• Information shown
## START

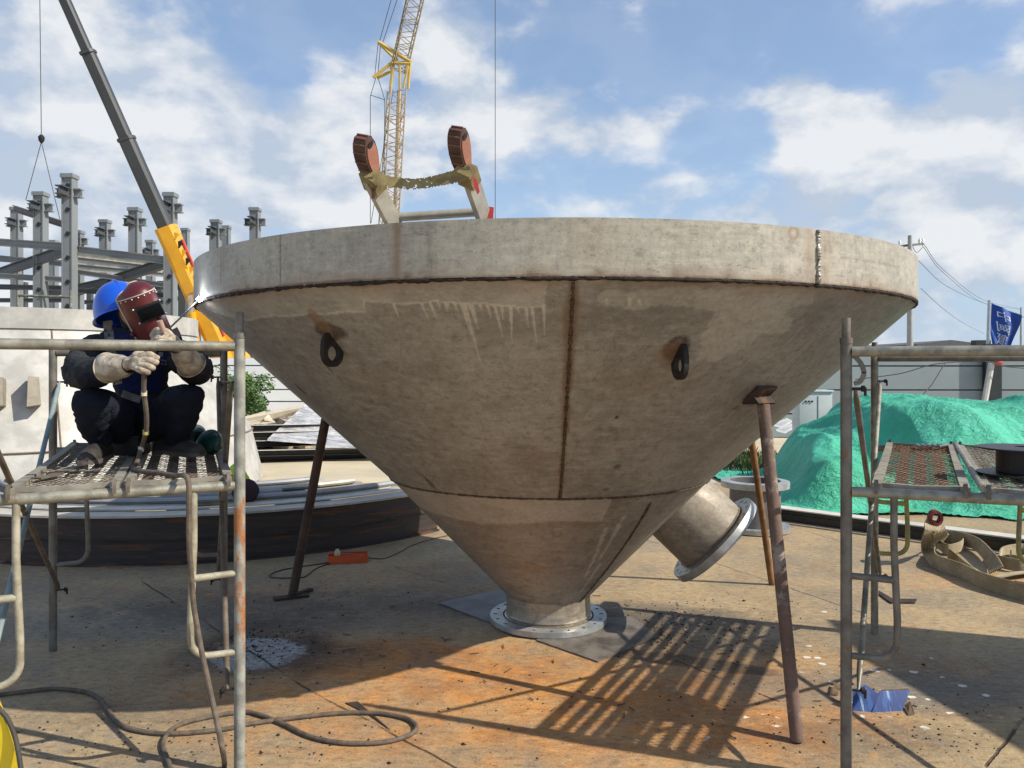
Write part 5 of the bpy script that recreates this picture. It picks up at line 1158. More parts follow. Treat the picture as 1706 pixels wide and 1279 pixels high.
# ---- far roof, utility poles, wires
b = MB(); rd = 42; q = [P(1528, 600, rd), P(1528, 573, rd), P(1585, 566, rd), P(1650, 574, rd), P(1650, 600, rd)]; b.prism(q, (0, 9, 0)); o = b.build('low_building', MAT('dark grey roof', (.10, .105, .11), (.08, .085, .09), rough=.7), smooth=False); tag(o, 'low dark gabled building beyond the grey green fence', 'building')
b = MB(); b.box(P(1634, 571, 40), (.72, .5, .26)); o = b.build('water_tank', m_post); tag(o, 'black box on the low building beside the flag pole', 'box')
m_conc = MAT('concrete pole', (.36, .36, .34), (.30, .30, .285), scale=3, rough=.8)
def upole(label, px, top, d, w, wires):
    b0 = P(px, 600, d); b0.z = 0; t = thing('utility_pole', label, 'utility pole', b0); tp_ = P(px, top, d); b = MB(); b.tube([b0, tp_], w, 12, radii=[w * 1.35, w * .8]); b.build('pole_shaft', m_conc, t)
    a = P(px - 18, top + 18, d); c = P(px + 22, top + 14, d + .4); b = MB(); b.beam(a, c, .09, .09); b.build('crossarm', m_galvd, t)
    for f in (.02, .85, .98):
        q = a.lerp(c, f); b = MB(); b.tube([q + Vector((0, 0, .04)), q + Vector((0, 0, .16)), q + Vector((0, 0, .26))], .04, 8, radii=[.05, .07, .03]); b.build('insulator', m_wh, t)
upole('concrete utility pole with a crossarm just right of the hopper rim', 1516, 392, 34, .11, 0)
upole('tiny distant utility pole at the right edge of the picture', 1701, 512, 95, .12, 0)
def wire(pts, r, label):
    b = MB(); b.tube(bez([P(*p) for p in pts], 8), r, 5); o = b.build('power_line', m_cab); tag(o, label, 'power line', 'power lines from the utility pole')
wire([(1538, 405, 34.4), (1575, 452, 45), (1640, 500, 70), (1698, 514, 95)], .013, 'uppermost power line from the end of the crossarm')
wire([(1536, 408, 34.4), (1575, 457, 45), (1640, 505, 70), (1699, 515, 95)], .013, 'second power line just under the uppermost one')
wire([(1498, 410, 33.6), (1530, 434, 36), (1580, 478, 48), (1645, 507, 72), (1697, 522, 95)], .013, 'middle power line that leaves the rim edge of the hopper')
wire([(1534, 480, 36), (1570, 513, 45), (1605, 538, 60), (1640, 556, 80)], .012, 'lowest faint power line right of the hopper')
wire([(1516, 398, 34), (1526, 420, 34.2), (1537, 412, 34.4)], .012, 'short loop of line under the crossarm end')

# ---- steel frame under construction (left)
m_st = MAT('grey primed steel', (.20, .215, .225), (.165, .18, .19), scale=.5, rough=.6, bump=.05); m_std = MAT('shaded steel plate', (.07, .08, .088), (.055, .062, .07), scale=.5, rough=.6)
sf = thing('unfinished_building', 'grey steel frame building under construction, on the left behind the cranes', 'building', (-26, 42, 0))
cols = [(28, 345, 13, 50, 372), (68, 320, 16, 42, 346), (116, 290, 17, 38, 322), (89, 400, 11, 62, 0), (131, 384, 12, 52, 402), (175, 366, 13, 50, 388), (225, 346, 15, 45, 370), (251, 400, 11, 60, 420), (284, 321, 16, 38, 347), (309, 380, 10, 62, 0), (360, 366, 13, 50, 386), (352, 385, 5, 56, 0), (377, 376, 11, 55, 0), (425, 346, 14, 48, 370)]
for (px, ty, w, d, br) in cols:
    wm = w * d / F; p = P(px, ty, d); b = MB(); c = Vector((p.x, p.y, p.z / 2))
    b.box(c, (wm * .82, wm * .9, p.z)); b.box(c + Vector((-wm * .47, 0, 0)), (wm * .10, wm * 1.05, p.z)); b.box(c + Vector((wm * .47, 0, 0)), (wm * .10, wm * 1.05, p.z)); b.box(p + Vector((0, 0, -.12)), (wm * 1.25, wm * 1.25, .18)); o = b.build('column', m_st, sf, smooth=False)
    if w > 15.5:
        for k in range(10):
            z = p.z - .6 - k * 1.15
            if z > .5: b = MB(); b.box((p.x + wm * .05, p.y - wm * .46, z), (wm * .35, .05, .22), Matrix.Rotation(.5, 3, 'Y')); b.build('service_hole', m_dark, o)
    if br:
        q = P(px, br, d); Lb = 1.75 * wm
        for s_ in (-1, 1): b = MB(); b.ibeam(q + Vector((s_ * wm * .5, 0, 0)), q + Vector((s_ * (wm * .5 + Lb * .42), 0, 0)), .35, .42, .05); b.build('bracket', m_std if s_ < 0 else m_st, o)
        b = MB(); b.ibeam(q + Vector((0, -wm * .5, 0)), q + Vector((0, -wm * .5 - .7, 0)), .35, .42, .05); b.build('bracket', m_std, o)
def fbeam(x0_, y0_, d0_, x1_, y1_, d1_, h, m):
    b = MB(); b.ibeam(P(x0_, y0_, d0_), P(x1_, y1_, d1_), h * .6, h, .05); b.build('beam', m, sf, smooth=False)
fbeam(-80, 398, 39, 110, 411, 38.3, .36, m_st); fbeam(124, 415, 38.3, 280, 434, 38, .36, m_st)
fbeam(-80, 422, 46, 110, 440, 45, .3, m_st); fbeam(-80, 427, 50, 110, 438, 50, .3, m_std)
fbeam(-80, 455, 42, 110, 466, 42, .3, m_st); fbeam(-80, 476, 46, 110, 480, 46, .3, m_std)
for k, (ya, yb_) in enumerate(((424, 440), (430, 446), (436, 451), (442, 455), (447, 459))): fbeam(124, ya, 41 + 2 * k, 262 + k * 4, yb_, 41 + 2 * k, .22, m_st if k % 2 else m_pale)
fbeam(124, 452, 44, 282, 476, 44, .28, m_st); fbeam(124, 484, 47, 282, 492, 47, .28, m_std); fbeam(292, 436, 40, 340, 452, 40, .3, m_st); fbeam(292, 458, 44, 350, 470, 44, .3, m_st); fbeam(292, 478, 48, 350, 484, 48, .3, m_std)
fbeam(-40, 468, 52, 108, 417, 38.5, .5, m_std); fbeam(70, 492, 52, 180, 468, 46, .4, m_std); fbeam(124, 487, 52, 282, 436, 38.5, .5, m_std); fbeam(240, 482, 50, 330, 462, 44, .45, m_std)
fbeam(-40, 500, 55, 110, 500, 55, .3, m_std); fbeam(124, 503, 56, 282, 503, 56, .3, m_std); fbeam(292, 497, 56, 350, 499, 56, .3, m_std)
for (px, ty, w, d) in ((205, 470, 8, 60), (150, 470, 8, 62), (267, 468, 7, 64), (305, 470, 12, 46), (40, 470, 9, 60), (330, 470, 7, 62)):
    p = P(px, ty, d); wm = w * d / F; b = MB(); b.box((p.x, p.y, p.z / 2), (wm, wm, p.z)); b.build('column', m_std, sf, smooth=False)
# hoisted beam, slings
b = MB(); b.ibeam(P(23, 347, 45), P(107, 374, 44), .28, .36, .05); o = b.build('hoisted_beam', MAT('rust grey beam', (.20, .18, .18), (.14, .12, .12), scale=1), smooth=False); tag(o, 'steel beam hanging level from the hook, beside the tallest grey column', 'steel beam')
hk = P(69, 236, 44.5)
for k, e in enumerate((P(43, 333, 44.8), P(100, 366, 44.2))):
    b = MB(); b.tube([hk, e], .02, 5); o = b.build('lifting_rope', m_cab); tag(o, 'left leg of the rope sling holding the hoisted beam' if k == 0 else 'right leg of the rope sling holding the hoisted beam', 'rope', 'rope slings of the hoisted beam')

# ---- telescopic crane
m_cy = MAT('orange yellow crane paint', (.72, .36, .015), (.62, .29, .015), scale=1.2, rough=.4, bump=.05); m_cg = MAT('dark grey boom paint', (.045, .048, .052), (.035, .038, .042), scale=.6, rough=.5, bump=.05); m_chr = MAT('chrome rod', (.7, .7, .72), rough=.2, metal=.9)
cd_ = 33.0; piv = P(392, 612, 34.5); tipd = 30.0
ct = thing('mobile_crane', 'yellow mobile crane with a long dark telescopic boom reaching up to the left', 'mobile crane', (piv.x, piv.y, 0))
def boomp(py): f = (612 - py) / 612.0; x = 380 + (108 - 380) * f; return P(x, py, 34.5 - 3.5 * f)
def boxsec(name, a, c, w, h, m, taper=1.0):
    b = MB(); d = (c - a).normalized(); up = Vector((0, -1, .2)); b.sweep([a, c], [(-w / 2, -h * .35), (-w * .3, -h / 2), (w * .3, -h / 2), (w / 2, -h * .35), (w / 2, h * .35), (w * .3, h / 2), (-w * .3, h / 2), (-w / 2, h * .35)], up=up, scales=[1, taper]); return b.build(name, m, ct, ang=20)
boxsec('boom_base_section', boomp(600), boomp(378), .80, .8, m_cy)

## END

• Aim of the exercise
Check each line of the listing above for the string "enumerate", then report only how many lines have it.

• Finished answer
2